<<<<

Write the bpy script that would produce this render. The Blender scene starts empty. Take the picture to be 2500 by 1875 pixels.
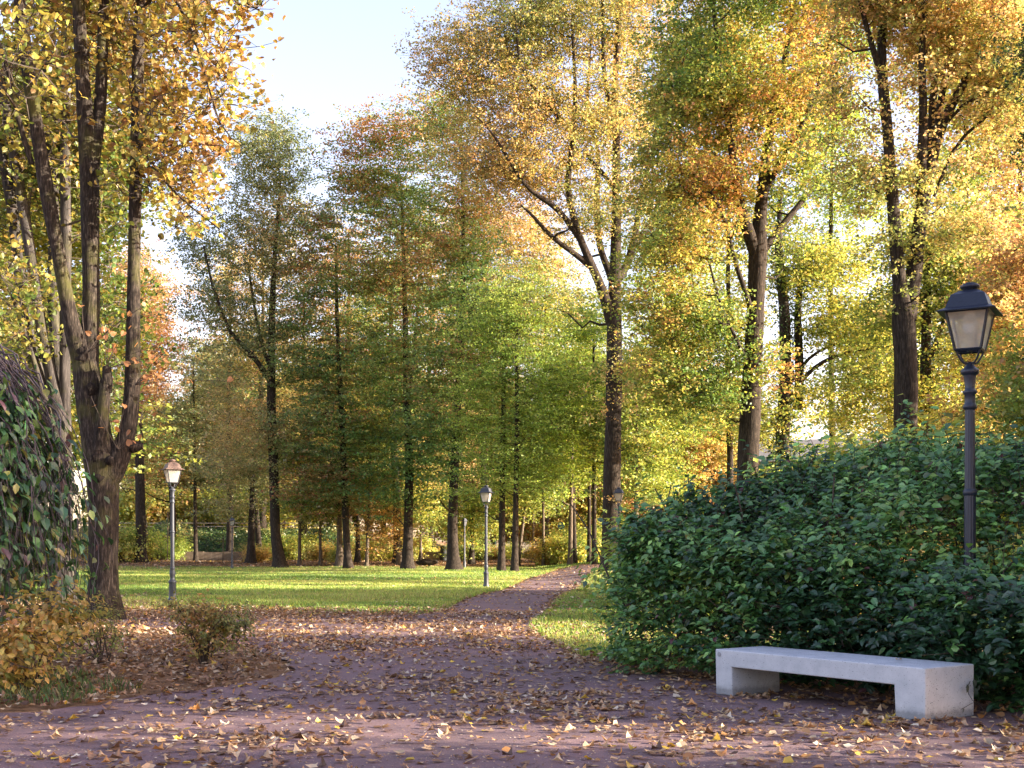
import bpy, math, random
import numpy as np
R = math.radians
sc = bpy.context.scene
# ------------------------------------------------------------------ camera, sky, sun, exposure
EYE, FPX, CX, HY = 1.45, 3000.0, 1250.0, 1345.0     # eye height, focal length in photo pixels, centre column, horizon row
cam = bpy.data.objects.new("camera", bpy.data.cameras.new("camera"))
sc.collection.objects.link(cam)
cam.location = (0, 0, EYE); cam.rotation_euler = (R(90), 0, 0)
cam.data.sensor_width = 36.0; cam.data.lens = FPX/2500.0*36.0
cam.data.shift_y = (HY-937.5)/2500.0
cam.data.clip_start = 0.1; cam.data.clip_end = 3000
sc.camera = cam
SUN_EL, SUN_AZ = R(16), R(-8)                       # azimuth measured from +x towards +y
world = bpy.data.worlds.new("World"); sc.world = world; world.use_nodes = True
wn = world.node_tree; wn.nodes.clear()
sky = wn.nodes.new("ShaderNodeTexSky"); sky.sky_type = 'NISHITA'; sky.sun_disc = False
sky.sun_elevation = SUN_EL; sky.sun_rotation = math.pi/2-SUN_AZ
sky.air_density = 1.0; sky.dust_density = 1.6; sky.ozone_density = 0.2
bg = wn.nodes.new("ShaderNodeBackground"); bg.inputs[1].default_value = 0.115
wo = wn.nodes.new("ShaderNodeOutputWorld")
wb = wn.nodes.new("ShaderNodeMix"); wb.data_type = 'RGBA'; wb.blend_type = 'MULTIPLY'; wb.inputs[0].default_value = 1.0; wb.inputs[7].default_value = (1.10, .90, .96, 1)   # camera white balance
wn.links.new(sky.outputs[0], wb.inputs[6]); wn.links.new(wb.outputs[2], bg.inputs[0]); wn.links.new(bg.outputs[0], wo.inputs[0])
sl = bpy.data.lights.new("sun", 'SUN'); sl.energy = 5.0; sl.angle = R(0.5); sl.color = (1.0, 0.87, 0.70)
so = bpy.data.objects.new("sun", sl); sc.collection.objects.link(so)
so.location = (60, 15, 40)
so.rotation_euler = (R(90)-SUN_EL, 0, R(90)+SUN_AZ)
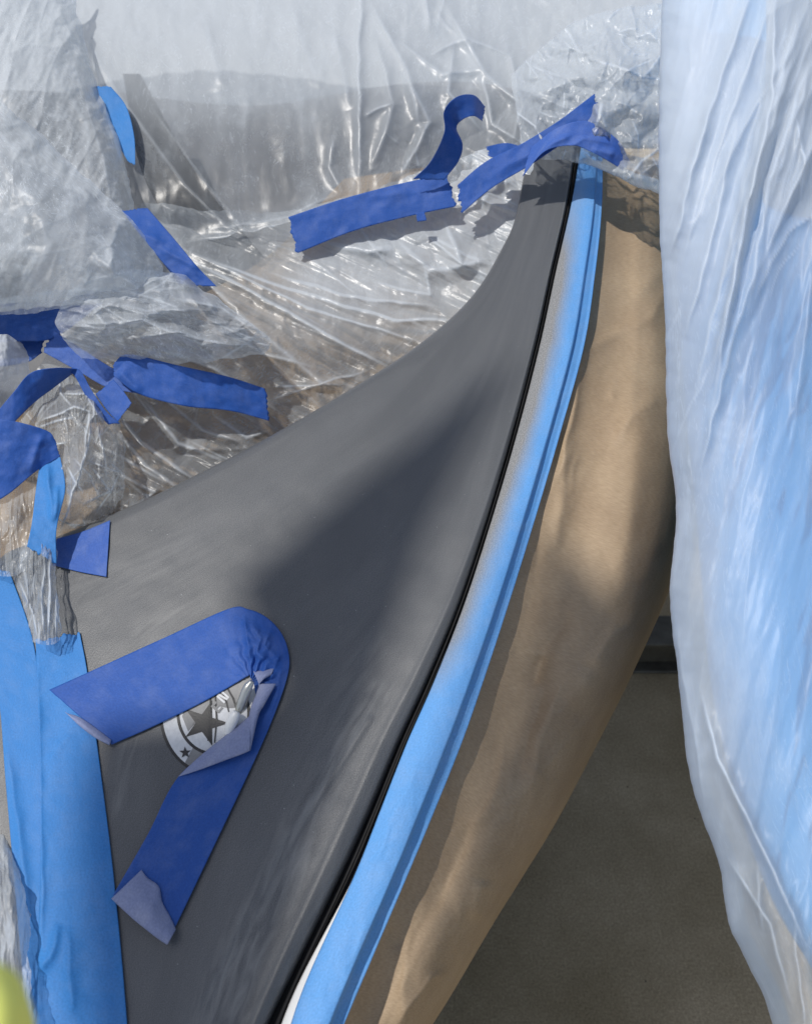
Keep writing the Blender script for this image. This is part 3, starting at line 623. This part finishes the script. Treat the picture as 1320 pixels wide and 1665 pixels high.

>>>>

Requirement —
Pictures are not part of the copy; reproduce everything else in the records exactly.

Final result —
Write the bpy script that would produce this render. The Blender scene starts empty. Take the picture to be 2500 by 1875 pixels.
import bpy, math, random
import numpy as np
R = math.radians
sc = bpy.context.scene
# ------------------------------------------------------------------ camera, sky, sun, exposure
EYE, FPX, CX, HY = 1.45, 3000.0, 1250.0, 1345.0     # eye height, focal length in photo pixels, centre column, horizon row
cam = bpy.data.objects.new("camera", bpy.data.cameras.new("camera"))
sc.collection.objects.link(cam)
cam.location = (0, 0, EYE); cam.rotation_euler = (R(90), 0, 0)
cam.data.sensor_width = 36.0; cam.data.lens = FPX/2500.0*36.0
cam.data.shift_y = (HY-937.5)/2500.0
cam.data.clip_start = 0.1; cam.data.clip_end = 3000
sc.camera = cam
SUN_EL, SUN_AZ = R(16), R(-8)                       # azimuth measured from +x towards +y
world = bpy.data.worlds.new("World"); sc.world = world; world.use_nodes = True
wn = world.node_tree; wn.nodes.clear()
sky = wn.nodes.new("ShaderNodeTexSky"); sky.sky_type = 'NISHITA'; sky.sun_disc = False
sky.sun_elevation = SUN_EL; sky.sun_rotation = math.pi/2-SUN_AZ
sky.air_density = 1.0; sky.dust_density = 1.6; sky.ozone_density = 0.2
bg = wn.nodes.new("ShaderNodeBackground"); bg.inputs[1].default_value = 0.115
wo = wn.nodes.new("ShaderNodeOutputWorld")
wb = wn.nodes.new("ShaderNodeMix"); wb.data_type = 'RGBA'; wb.blend_type = 'MULTIPLY'; wb.inputs[0].default_value = 1.0; wb.inputs[7].default_value = (1.10, .90, .96, 1)   # camera white balance
wn.links.new(sky.outputs[0], wb.inputs[6]); wn.links.new(wb.outputs[2], bg.inputs[0]); wn.links.new(bg.outputs[0], wo.inputs[0])
sl = bpy.data.lights.new("sun", 'SUN'); sl.energy = 5.0; sl.angle = R(0.5); sl.color = (1.0, 0.87, 0.70)
so = bpy.data.objects.new("sun", sl); sc.collection.objects.link(so)
so.location = (60, 15, 40)
so.rotation_euler = (R(90)-SUN_EL, 0, R(90)+SUN_AZ)
Keep writing the Blender script for this image. This is part 3, starting at line 623. This part finishes the script. Treat the picture as 1320 pixels wide and 1665 pixels high.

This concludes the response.